(DATASET SECTION):

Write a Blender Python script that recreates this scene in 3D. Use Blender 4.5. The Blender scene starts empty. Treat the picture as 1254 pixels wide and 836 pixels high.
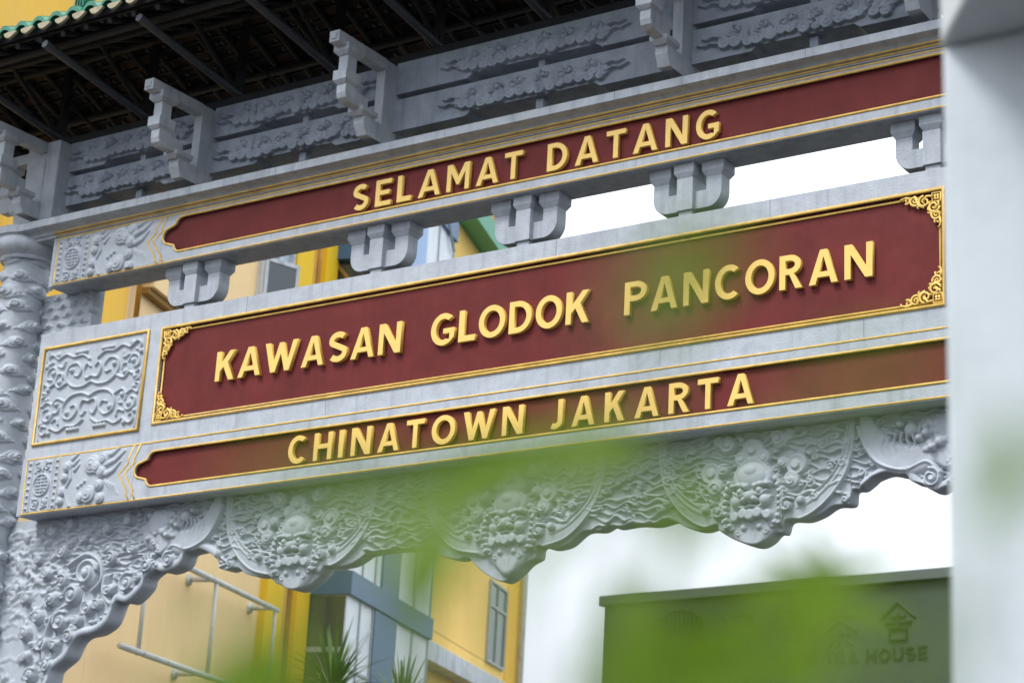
import bpy, math, random
import numpy as np
from mathutils import Matrix, Vector

# ------------------------------------------------------------------ camera
scene = bpy.context.scene
col = scene.collection
CAM = Vector((8.067, -11.0, 1.6))
cd = bpy.data.cameras.new("camera")
cam = bpy.data.objects.new("camera", cd)
col.objects.link(cam)
right = Vector((0.887411, 0.460825, 0.011890))
up = Vector((0.127074, -0.269337, 0.954625))
back = Vector((0.443118, -0.845635, -0.297572))
m = Matrix.Identity(4)
for i in range(3):
    m[i][0], m[i][1], m[i][2], m[i][3] = right[i], up[i], back[i], CAM[i]
cam.matrix_world = m
cd.sensor_width = 36.0
cd.lens = 2315.526 / 1254.0 * 36.0
cd.shift_x = -(953.394 - 627.0) / 1254.0
cd.shift_y = (438.659 - 418.0) / 1254.0
cd.clip_start = 0.05
cd.clip_end = 3000.0
cd.dof.use_dof = True
cd.dof.focus_distance = 12.6
cd.dof.aperture_fstop = 2.6
scene.camera = cam

# ------------------------------------------------------------------ light
SUN_EL, SUN_AZ = math.radians(56), math.radians(-20)      # azimuth: sun stands over -Y, a little to -X
world = bpy.data.worlds.new("World")
scene.world = world
world.use_nodes = True
wn = world.node_tree
wn.nodes.clear()
sky = wn.nodes.new("ShaderNodeTexSky")
sky.sky_type = 'NISHITA'
sky.sun_disc = False
sky.sun_elevation = SUN_EL
sky.sun_rotation = math.radians(180) - SUN_AZ
sky.air_density = 1.0
sky.dust_density = 1.0
sky.ozone_density = 1.0
hs = wn.nodes.new("ShaderNodeHueSaturation")
hs.inputs["Saturation"].default_value = 0.75
# cloud deck: the thin overcast evens the sky out towards a white grey
mixc = wn.nodes.new("ShaderNodeMix")
mixc.data_type = 'RGBA'
tc = wn.nodes.new("ShaderNodeTexCoord")
cn = wn.nodes.new("ShaderNodeTexNoise")
cn.inputs["Scale"].default_value = 2.2
cn.inputs["Detail"].default_value = 5.0
cr = wn.nodes.new("ShaderNodeMapRange")
cr.inputs["From Min"].default_value = 0.3
cr.inputs["From Max"].default_value = 0.7
cr.inputs["To Min"].default_value = 0.90
cr.inputs["To Max"].default_value = 0.98
# luminance of an overcast sky: it grows gently from the horizon to the zenith
sx = wn.nodes.new("ShaderNodeSeparateXYZ")
rl = wn.nodes.new("ShaderNodeMapRange")
rl.inputs["From Min"].default_value = 0.0
rl.inputs["From Max"].default_value = 1.0
rl.inputs["To Min"].default_value = 0.36
rl.inputs["To Max"].default_value = 1.2
cc = wn.nodes.new("ShaderNodeMix")
cc.data_type = 'RGBA'
cc.blend_type = 'MULTIPLY'
cc.inputs["Factor"].default_value = 1.0
cc.inputs["A"].default_value = (7.9, 8.4, 9.05, 1.0)
wn.links.new(tc.outputs["Generated"], sx.inputs[0])
wn.links.new(sx.outputs["Z"], rl.inputs["Value"])
cv = wn.nodes.new("ShaderNodeMapRange")          # soft cloud tone
cv.inputs["From Min"].default_value = 0.3
cv.inputs["From Max"].default_value = 0.7
cv.inputs["To Min"].default_value = 0.84
cv.inputs["To Max"].default_value = 1.10
wn.links.new(cn.outputs["Fac"], cv.inputs["Value"])
mm = wn.nodes.new("ShaderNodeMath")
mm.operation = 'MULTIPLY'
wn.links.new(rl.outputs["Result"], mm.inputs[0])
wn.links.new(cv.outputs["Result"], mm.inputs[1])
wn.links.new(mm.outputs[0], cc.inputs["B"])
wn.links.new(cc.outputs["Result"], mixc.inputs["B"])
bg = wn.nodes.new("ShaderNodeBackground")
bg.inputs["Strength"].default_value = 0.10
wo = wn.nodes.new("ShaderNodeOutputWorld")
wn.links.new(tc.outputs["Generated"], cn.inputs["Vector"])
wn.links.new(cn.outputs["Fac"], cr.inputs["Value"])
wn.links.new(cr.outputs["Result"], mixc.inputs["Factor"])
wn.links.new(sky.outputs["Color"], hs.inputs["Color"])
wn.links.new(hs.outputs["Color"], mixc.inputs["A"])
wn.links.new(mixc.outputs["Result"], bg.inputs["Color"])
wn.links.new(bg.outputs["Background"], wo.inputs["Surface"])

sd = bpy.data.lights.new("sun", 'SUN')
sd.energy = 1.15
sd.angle = math.radians(18)
sd.color = (1.0, 0.985, 0.965)
sun = bpy.data.objects.new("sun", sd)
col.objects.link(sun)
sdir = Vector((math.sin(SUN_AZ) * math.cos(SUN_EL), -math.cos(SUN_AZ) * math.cos(SUN_EL), math.sin(SUN_EL)))
sun.rotation_euler = sdir.to_track_quat('Z', 'Y').to_euler()

vs = scene.view_settings
vs.view_transform = 'Standard'
vs.look = 'None'
vs.exposure = 1.52
vs.gamma = 1.0
vs.use_curve_mapping = False

rng = random.Random(7)
PI = math.pi

# ------------------------------------------------------------------ materials
def material(name, base, rough=0.6, var=0.12, scale=3.0, bump=0.15, bscale=60.0, spec=0.4, stain=None, stain_amt=0.0,
             stain_scale=1.5, streak=None, streak_amt=0.0, metallic=0.0, coat=0.0):
    mt = bpy.data.materials.new(name)
    mt.use_nodes = True
    t = mt.node_tree
    N, L = t.nodes, t.links
    b = N["Principled BSDF"]
    b.inputs["Roughness"].default_value = rough
    b.inputs["Specular IOR Level"].default_value = spec
    b.inputs["Metallic"].default_value = metallic
    b.inputs["Coat Weight"].default_value = coat
    tcn = N.new("ShaderNodeTexCoord")
    geo = N.new("ShaderNodeNewGeometry")
    n1 = N.new("ShaderNodeTexNoise")
    n1.inputs["Scale"].default_value = scale
    n1.inputs["Detail"].default_value = 6
    n1.inputs["Roughness"].default_value = 0.65
    L.new(geo.outputs["Position"], n1.inputs["Vector"])
    r1 = N.new("ShaderNodeMapRange")
    r1.inputs["From Min"].default_value = 0.3
    r1.inputs["From Max"].default_value = 0.7
    r1.inputs["To Min"].default_value = 1 - var
    r1.inputs["To Max"].default_value = 1 + var
    L.new(n1.outputs["Fac"], r1.inputs["Value"])
    mul = N.new("ShaderNodeMix")
    mul.data_type = 'RGBA'
    mul.blend_type = 'MULTIPLY'
    mul.inputs["Factor"].default_value = 1.0
    mul.inputs["A"].default_value = (*base, 1)
    L.new(r1.outputs["Result"], mul.inputs["B"])
    cur = mul.outputs["Result"]
    if stain:
        n2 = N.new("ShaderNodeTexNoise")
        n2.inputs["Scale"].default_value = stain_scale
        n2.inputs["Detail"].default_value = 8
        n2.inputs["Roughness"].default_value = 0.7
        L.new(geo.outputs["Position"], n2.inputs["Vector"])
        r2 = N.new("ShaderNodeMapRange")
        r2.inputs["From Min"].default_value = 0.5
        r2.inputs["From Max"].default_value = 0.75
        r2.inputs["To Max"].default_value = stain_amt
        L.new(n2.outputs["Fac"], r2.inputs["Value"])
        mx = N.new("ShaderNodeMix")
        mx.data_type = 'RGBA'
        L.new(r2.outputs["Result"], mx.inputs["Factor"])
        L.new(cur, mx.inputs["A"])
        mx.inputs["B"].default_value = (*stain, 1)
        cur = mx.outputs["Result"]
    if streak:
        mp = N.new("ShaderNodeMapping")
        mp.inputs["Scale"].default_value = (14, 14, 0.9)
        L.new(geo.outputs["Position"], mp.inputs["Vector"])
        n3 = N.new("ShaderNodeTexNoise")
        n3.inputs["Scale"].default_value = 1.0
        n3.inputs["Detail"].default_value = 5
        L.new(mp.outputs["Vector"], n3.inputs["Vector"])
        r3 = N.new("ShaderNodeMapRange")
        r3.inputs["From Min"].default_value = 0.52
        r3.inputs["From Max"].default_value = 0.78
        r3.inputs["To Max"].default_value = streak_amt
        L.new(n3.outputs["Fac"], r3.inputs["Value"])
        mx = N.new("ShaderNodeMix")
        mx.data_type = 'RGBA'
        L.new(r3.outputs["Result"], mx.inputs["Factor"])
        L.new(cur, mx.inputs["A"])
        mx.inputs["B"].default_value = (*streak, 1)
        cur = mx.outputs["Result"]
    L.new(cur, b.inputs["Base Color"])
    if bump > 0:
        n4 = N.new("ShaderNodeTexNoise")
        n4.inputs["Scale"].default_value = bscale
        n4.inputs["Detail"].default_value = 4
        L.new(geo.outputs["Position"], n4.inputs["Vector"])
        bp = N.new("ShaderNodeBump")
        bp.inputs["Strength"].default_value = bump
        bp.inputs["Distance"].default_value = 0.01
        L.new(n4.outputs["Fac"], bp.inputs["Height"])
        L.new(bp.outputs["Normal"], b.inputs["Normal"])
    return mt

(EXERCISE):
Starting at the top of the listing above, reproduce each line up to and including the one with "scene.camera = cam"; omit the pictures.

(ANSWER BELOW):
Write a Blender Python script that recreates this scene in 3D. Use Blender 4.5. The Blender scene starts empty. Treat the picture as 1254 pixels wide and 836 pixels high.
import bpy, math, random
import numpy as np
from mathutils import Matrix, Vector

# ------------------------------------------------------------------ camera
scene = bpy.context.scene
col = scene.collection
CAM = Vector((8.067, -11.0, 1.6))
cd = bpy.data.cameras.new("camera")
cam = bpy.data.objects.new("camera", cd)
col.objects.link(cam)
right = Vector((0.887411, 0.460825, 0.011890))
up = Vector((0.127074, -0.269337, 0.954625))
back = Vector((0.443118, -0.845635, -0.297572))
m = Matrix.Identity(4)
for i in range(3):
    m[i][0], m[i][1], m[i][2], m[i][3] = right[i], up[i], back[i], CAM[i]
cam.matrix_world = m
cd.sensor_width = 36.0
cd.lens = 2315.526 / 1254.0 * 36.0
cd.shift_x = -(953.394 - 627.0) / 1254.0
cd.shift_y = (438.659 - 418.0) / 1254.0
cd.clip_start = 0.05
cd.clip_end = 3000.0
cd.dof.use_dof = True
cd.dof.focus_distance = 12.6
cd.dof.aperture_fstop = 2.6
scene.camera = cam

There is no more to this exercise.